Lorsque François du Castel m'a proposé en 1983 de monter une mission d'études économiques au CNET, j'ai sauté sur l'occasion : je voulais faire de l'économie et pensais que la façon dont elle rendait compte du progrès technique (par un coefficient tendanciel d'accroissement de la productivité) était insuffisante. J'ai passé au CNET des années passionnantes et chaleureuses, les discussions et travaux avec les chercheurs constituant l'équivalent d'une formation dans une bonne Université doublée d'un laboratoire. J'ai pu ainsi aborder les questions à la charnière entre traitement des données et utilisation de l’information, et commencer à percevoir la diversité des usages des nouvelles technologies.

L'outillage conceptuel acquis lors de mes recherches en statistique m'a été utile pour représenter les architectures de l'acquisition, du traitement, du stockage et de l'utilisation de l'information ; étant au CNET, je les ai abordées du point de vue des réseaux et protocoles de communication, et non de celui plus habituel des langages que je n'ai adopté que plus tard. Mes habitudes en informatique étaient d'ailleurs traditionnelles : je programmais en Fortran les calculs économiques pour les télécoms. Je ne me suis "mis au micro" qu'en 1987. Ce fut une épreuve dure mais féconde et le début d'un apprentissage qui n'en finira pas : ces petites machines, qui remplacent les grosses machines de jadis, ne sont pas simples à l'intérieur ...

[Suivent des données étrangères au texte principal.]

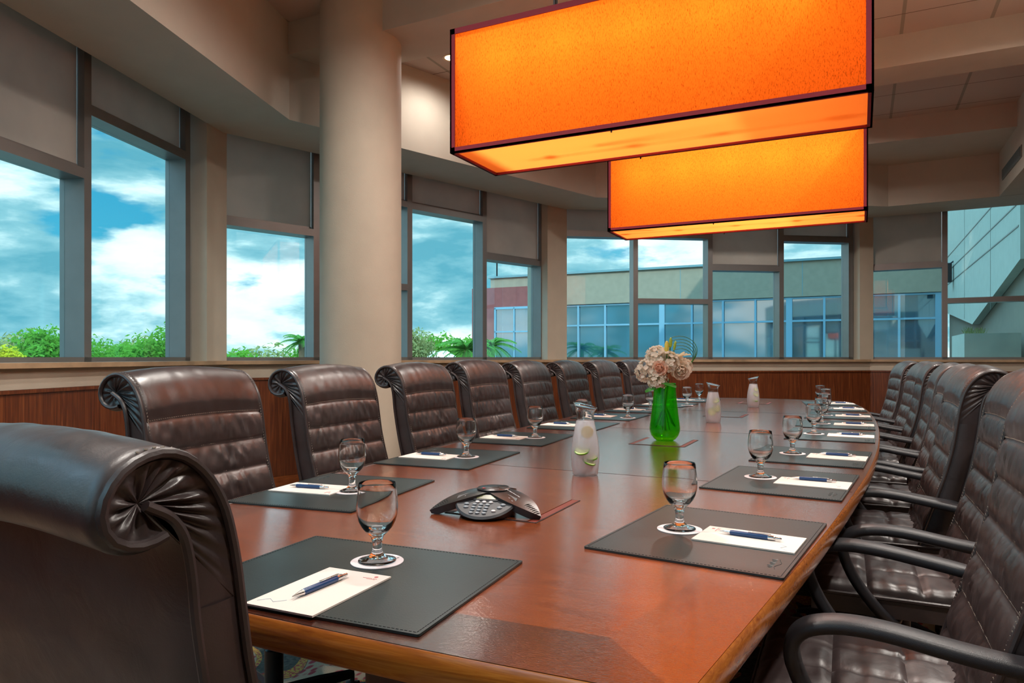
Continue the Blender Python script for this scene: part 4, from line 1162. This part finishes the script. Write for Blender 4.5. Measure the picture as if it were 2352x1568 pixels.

Lorsqu'on travaillait au CNET dans les années 80, et si l'on était familier des laboratoires et "paillasses" des chercheurs, on avait dix à quinze ans d'avances sur les techniques usuelles les plus pointues. J'ai découvert en laboratoire la carte rayonnante, le visiophone, le protocole ATM, sans parler des réflexions sur l'audiovisuel à l'occasion de la modélisation des réseaux câblés, ni des réflexions sur l'interconnexion des réseaux locaux à l'occasion du RNIS. L'Internet, qui a pris par surprise les télécommunicants français, a permis de concrétiser plus vite que prévu certaines de ces réflexions.

Les possibilités ainsi offertes étaient cependant largement méconnues des acteurs économiques. Le moins que l'on puisse dire, c'est que l'on était en régime d'information imparfaite. Leur pleine utilisation supposait une conscience de l'évolution du possible et la reformulation correspondante de la stratégie des entreprises. J'ai donc monté des entreprises de conseil avec quelques autres ingénieurs du CNET : ce furent Arcome en 1989, Eutelis de 1990 à 1997. Nous y avons fait du bon travail et appris beaucoup de choses en compagnie de nos clients. Par ailleurs, passer de la fonction publique à la vie d'entreprise a été instructif.

Durant ces dernières années je me suis spécialisé sur l'architecture des systèmes d'information que je pratique désormais en "free lance". J'ai découvert sans trop m'étonner ces obstacles que l'on qualifie pudiquement de "culturels", et qu'il faut traiter sans complaisance mais avec pondération.

L'évolution actuelle de l'informatique me satisfait : avec UML, les langages objet comme Java, le middleware Corba, les outils d'administration des données, le nouveau partage des responsabilité entre maîtrise d'ouvrage et maîtrise d'œuvre, le groupware, nous voyons se mettre en place des formes d'organisation qui permettent une adéquation fine et souple aux stratégies des entreprises. Le mythe de l'automatisation totale est révolu ; nous vivons dans le monde de l'assisté par ordinateur. Il fournit des outils puissants au discernement et à la volonté ; seule est automatisée la partie du travail qui correspond aux talents de l'ordinateur (tris massifs et rapides, tâches répétitives, chaînes de calcul etc.), l'autre s'accomplissant dans le cerveau d'êtres humains responsables. Réussir cette articulation délicate et puissante, tel est l'enjeu.

Cela se fera : la maturité des réflexions est remarquable, et l'on est frappé par exemple par les progrès qu'a faits le CIGREF.

Il faut toutefois que cela se fasse pour un coût d'apprentissage minimal, sans trop perdre de temps, et que la nouvelle économie qui en résultera soit vivable. Ici les préoccupations économiques et techniques s'enrichissent des dimensions civique et éthique.